My first times in the chapel, I was listening hard... wanting desperately to find my center in prayer where I meet God. And I was looking - looking at who was doing what, what page I should be on in the Breviary. Yada yada yada. Noise. Nothing "happening". Oh, don't get me wrong - I believe my attempts at prayer must please God, even when its not "working". I do believe the discipline of praying is pleasing to God - and comes from God. Or at least, that deep desire within that leads to the discipline of prayer comes from God. After all, my attempts to pray are motivated from a desire to be close to Him - and that, I believe, can only come from a seed of desire given us by God - its grace, not a result of works.

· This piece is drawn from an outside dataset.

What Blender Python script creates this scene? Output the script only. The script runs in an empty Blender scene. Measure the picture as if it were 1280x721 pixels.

But... my problem was I was forgetting the fundamental starting point for prayer - at least according to this book. Stop. I hadn't stopped to see God in where I was, what I was doing. I hadn't stopped to see the amazing things happening in my life as a result of God's calling and drawing me forward. I hadn't stopped to see the roses around me, no less smell them.

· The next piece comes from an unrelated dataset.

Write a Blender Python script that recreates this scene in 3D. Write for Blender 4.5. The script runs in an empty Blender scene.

This morning, in just a few moments, I'm off to Sunday morning prayer, and shortly thereafter the Sunday mass. This morning, I'm going to try to rememer to STOP before I attempt to look and listen. Ever been in love? When you walked into the room with the object of your affection, wasn't there always a moment - even if just an instant - when you just stopped, in your heart and mind, and looked. And then you listened - to words, to actions, to experience, to the unspoken as much as the spoken.

One of the formation staff said it best earlier this week. Yes, we're here to learn and practice. But most of all, seminary is about falling in love. Falling deeper and deeper in love with God. This morning, I want to fall in love.